BY PROF. JEEVAN D’MELLO GDARCH, CMCA, AMS, LSM, PCAM, D. LITT CEO, ZENESIS CONSULTING, BOARD MEMBER – COMMUNITY ASSOCIATIONS INSTITUTE
Dubai’s community landscape is evolving from “well-built” to “well-lived”. In a city defined by global diversity and local heritage, the differentiator is increasingly cultural identity, inclusive living, and placemaking that creates belonging. This direction becomes even more relevant as the UAE moves toward 2026, declared the Year of the Family, reinforcing the national view that strong families are a cornerstone of a resilient society.
Cultural identity in a global city
Dubai has mastered international appeal, but the next level of city-making is ensuring communities feel rooted, not generic. Cultural identity is communicated through design language, public realm, local narratives, and the way shared spaces invite people to connect. Dubai’s cultural strategy has explicitly emphasized making culture and creativity accessible, while preserving national heritage.
At a practical level, “identity” shows up in details: architecture, landscape cues, the language of public spaces, and the cultural programming that gives residents reasons to gather. The aim is not to make every community a heritage district, but to ensure each place has a recognisable character and a story residents can belong to.
Inclusivity that works for families
Diversity is a demographic fact in Dubai. Inclusivity is an operating choice.
The Year of the Family theme raises the bar: inclusive communities must work across generations and life stages, not only across nationalities. In practice, that means safe walkability, shaded social spaces, accessible design for seniors and people of determination, and programming that supports children, parents, and extended family life.

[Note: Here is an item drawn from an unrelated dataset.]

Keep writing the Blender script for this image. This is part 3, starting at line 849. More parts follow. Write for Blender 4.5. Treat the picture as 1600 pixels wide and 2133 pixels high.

The wider national agenda also frames family wellbeing as a long-term national priority, structured through policy and behavioural pathways.
Placemaking, supported by government-led infrastructure for participation
Dubai’s placemaking agenda is increasingly visible through government initiatives that build community cohesion and participation:
• MyDubai Communities, launched by His Highness Sheikh Hamdan bin Mohammed bin Rashid Al Maktoum, Crown Prince of Dubai, Deputy Prime Minister and Minister of Defence of the UAE, and Chairman of The Executive Council of Dubai, is a citywide platform designed to help residents discover and join interest-based communities, strengthening social ties across the emirate.
• Dubai Municipality’s plan to build five community neighbourhood councils, with design that respects Emirati heritage, creates physical “anchors” for neighbourhood dialogue and local gatherings.
• Dubai Culture’s Dubai Public Art initiative and public art strategy
• explicitly aim to transform streets and neighbourhoods into cultural destinations through accessible art in public spaces.
• Dubai’s newly approved ‘Architectural Identity’ for road projects reinforces the idea that the public realm itself should carry coherent identity and character, not just utility.
Together, these initiatives signal a consistent direction: community cohesion is being designed into both the “software” (participation, culture, connection) and the “hardware” (civic facilities, public realm, visual identity).
Why it matters for developers and real estate managers
Placemaking is not decoration. In Dubai’s competitive residential market, belonging becomes a value driver: stronger attachment, better resident experience, lower friction, and a community brand people advocate for.
In the Year of the Family context, the winning communities will be those that make family life easier and richer: safe, inclusive, walkable, culturally alive, and socially connected.